Most Wanted List

Here is the latest Wanted list of the most despicable people in the United States today:

Elizabeth (Betty the Breadbasket) Goolarik: Wanted in thirteen states on charges of being overweight in a public place, and ten counts of failure to look like a bone sack when dressed for dancing. Goolarik was last seen in Peru, Indiana, washing down chicken tetrazzini, mashed potatoes, gravy, an ear of corn and a slice of pecan pie with a high-calorie cola drink. Goolarik is easily recognized by a coating of flesh, which she wears attached to her bone structure, and by her inability to swoon when the waiter suggests a chocolate parfait. Should be approached with care, as she is skilled with fork, spoon and knife and has, in several cases, lured pursuers into joining her in an order of spaghetti with chicken livers.

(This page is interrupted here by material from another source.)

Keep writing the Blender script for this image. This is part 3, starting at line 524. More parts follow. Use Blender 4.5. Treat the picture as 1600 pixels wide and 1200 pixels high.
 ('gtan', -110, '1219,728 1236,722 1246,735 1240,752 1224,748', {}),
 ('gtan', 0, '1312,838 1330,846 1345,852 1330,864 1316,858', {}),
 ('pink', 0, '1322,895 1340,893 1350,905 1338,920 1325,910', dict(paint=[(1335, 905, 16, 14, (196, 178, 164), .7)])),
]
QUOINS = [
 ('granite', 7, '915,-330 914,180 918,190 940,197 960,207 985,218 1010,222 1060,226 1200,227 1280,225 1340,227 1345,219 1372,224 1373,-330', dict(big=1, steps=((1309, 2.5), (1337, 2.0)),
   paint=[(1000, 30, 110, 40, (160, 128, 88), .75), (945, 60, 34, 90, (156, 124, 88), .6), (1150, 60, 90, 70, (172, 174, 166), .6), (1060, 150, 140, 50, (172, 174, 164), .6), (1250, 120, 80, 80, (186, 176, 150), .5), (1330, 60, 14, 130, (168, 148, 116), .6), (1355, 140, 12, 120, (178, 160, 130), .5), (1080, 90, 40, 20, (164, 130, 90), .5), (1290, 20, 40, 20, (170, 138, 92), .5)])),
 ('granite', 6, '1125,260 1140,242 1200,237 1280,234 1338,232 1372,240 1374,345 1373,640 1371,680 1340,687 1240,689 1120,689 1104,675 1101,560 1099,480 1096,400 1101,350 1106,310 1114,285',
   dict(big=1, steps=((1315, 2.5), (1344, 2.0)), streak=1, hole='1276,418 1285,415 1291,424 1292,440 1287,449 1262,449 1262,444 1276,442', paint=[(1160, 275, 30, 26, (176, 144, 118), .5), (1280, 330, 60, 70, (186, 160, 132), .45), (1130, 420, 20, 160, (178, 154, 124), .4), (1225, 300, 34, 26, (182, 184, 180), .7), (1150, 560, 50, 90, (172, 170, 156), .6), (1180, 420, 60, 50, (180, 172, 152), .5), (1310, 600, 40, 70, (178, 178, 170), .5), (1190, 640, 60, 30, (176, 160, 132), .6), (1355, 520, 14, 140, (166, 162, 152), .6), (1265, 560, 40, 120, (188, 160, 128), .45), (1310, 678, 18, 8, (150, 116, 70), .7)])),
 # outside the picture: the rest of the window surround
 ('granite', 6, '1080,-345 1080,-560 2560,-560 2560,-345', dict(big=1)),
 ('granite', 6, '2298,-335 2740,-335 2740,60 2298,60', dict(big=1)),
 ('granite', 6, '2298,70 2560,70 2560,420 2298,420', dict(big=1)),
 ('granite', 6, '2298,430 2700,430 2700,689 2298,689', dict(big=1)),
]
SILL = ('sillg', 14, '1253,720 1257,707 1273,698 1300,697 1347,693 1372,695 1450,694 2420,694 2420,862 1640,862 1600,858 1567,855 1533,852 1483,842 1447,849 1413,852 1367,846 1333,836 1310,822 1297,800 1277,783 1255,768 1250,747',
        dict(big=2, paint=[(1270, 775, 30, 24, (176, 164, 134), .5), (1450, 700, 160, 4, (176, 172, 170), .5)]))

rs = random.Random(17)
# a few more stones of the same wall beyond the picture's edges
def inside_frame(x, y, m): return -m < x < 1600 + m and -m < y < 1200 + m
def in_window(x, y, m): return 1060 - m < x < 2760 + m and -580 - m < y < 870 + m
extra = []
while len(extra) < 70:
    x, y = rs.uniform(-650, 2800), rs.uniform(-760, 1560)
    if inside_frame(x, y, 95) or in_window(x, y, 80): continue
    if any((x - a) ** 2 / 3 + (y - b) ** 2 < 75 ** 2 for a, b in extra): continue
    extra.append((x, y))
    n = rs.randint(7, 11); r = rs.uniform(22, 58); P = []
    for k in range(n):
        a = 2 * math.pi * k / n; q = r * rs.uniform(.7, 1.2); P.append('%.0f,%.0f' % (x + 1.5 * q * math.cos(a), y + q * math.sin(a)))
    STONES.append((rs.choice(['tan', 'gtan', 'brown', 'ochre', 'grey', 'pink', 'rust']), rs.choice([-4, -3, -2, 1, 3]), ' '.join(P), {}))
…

Ernest (Mister Clean) Cloxbury: A three-time loser, Cloxbury has been convicted of sexual inhibition, repressing a minor and wearing pajamas in bed. He is wanted by sociologists in California and New York on charges of monogamous heterosexuality and hiding a copy of Forever Amber in the laundry hamper during visits from his grandmother. Cloxbury can be identified by his refusal to undress until the lights are out.

Alphonse (Wheels) Caramba: This insatiable gasoline guzzler strikes without warning, pulling his car into filling stations, aiming a wad of $20 bills and ordering attendants to “fill her up.” He has bought eighty gallons in four cities within the past month. In his wake he has left scores of small economy cars so desperately scarred by contact with the voracious appetite of Caramba’s powerful car that they are ashamed to resume normal gasoline consumption. Caramba is known to fear that he may be mobbed and beaten by jealous small-car owners and is said to carry two loaded gasoline containers at all times. Use extreme caution.

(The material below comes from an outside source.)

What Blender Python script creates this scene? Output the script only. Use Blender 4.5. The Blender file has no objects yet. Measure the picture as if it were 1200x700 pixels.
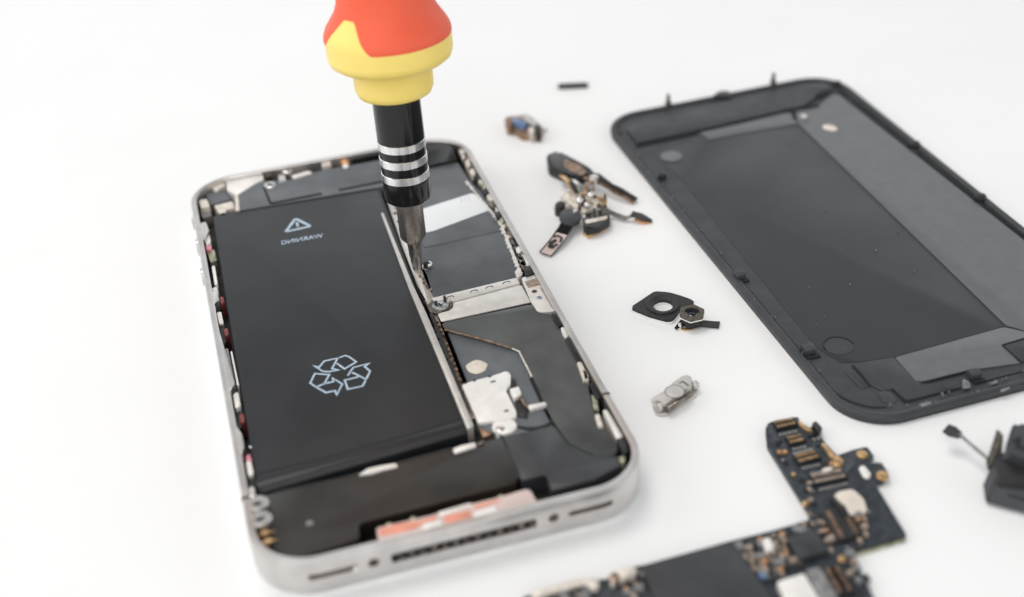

Gertrude (Butts) Blitzer: Blitzer has committed barefaced cigarette smoking in restaurants, parlors, lobbies, taxicabs and lounges of six states, as well as several airplanes. She is identifiable by cigarette holes in her skirt and ashes in her coffee. She carries a lighter and a spare pack and will smoke without warning.

Andrew Upchurch: Known among social enforcers as “Hah-Hah,” Upchurch has cut a swath of terror from Milwaukee to Bridgeport by bursting into dying dinner parties and telling ethnic jokes. In Ashtabula, while hitchhiking with a prominent Democrat, he got off a Pakistani joke, a Canadian joke and a Swedish joke before being stopped by a state-patrol roadblock. By that time it was too late to save the driver, who is still in coma, and Upchurch blasted his way out with three rapid-fire Hindu jokes that have left the Ohio State Police deeply offended.

B. B. (The Oinker) Burns: Sought in thirty-nine states and Canada for ruthless male chauvinism, Burns was last seen in San Francisco opening a door for a woman. Her condition is still critical. Lucinda Burns, his wife, is serving a ten-year sentence in the campaign speeches of Bella Abzug after being convicted of doing the dishwashing. Burns is thought to be eating off dirty plates and may be desperate enough to get off a hail of mother-in-law jokes unless taken by surprise.

Casper Haspell: The most notorious do-gooder and bleeding heart on the continent, Haspell has committed a vile series of good-doings that have made his name repugnant to politicians, editorialists and policemen from coast to coast. Convicted of attempting to commit do-goodism in the Congress, he escaped by shocking authorities with a free lunch. “There is no such thing as a free lunch!” they cried in amazement, as Haspell climbed unnoticed over the top line. He has since been convicted in absentia of not being a bottom-line man. People in trouble should be particularly on guard, as Haspell is a seasoned do-gooder whose bleeding heart may leave unsightly splotches on unpayable bills without warning.

Elvin (The Juice) Broomster: Sometimes called the most revolting beast in America, Broomster is guilty of at least 15,000 recorded acts of materialism, ranging from getting his suit pressed once a month to shunning the Bicentennial Celebration fireworks of 1976 because he couldn’t see how it was going to improve his earning power. Broomster was last seen having his house rewired to accommodate eighteen new electric appliances. Unmarried, he is said to be looking for an electrician who will wire an accommodating woman so he can be the first man in his neighborhood with an electric wife.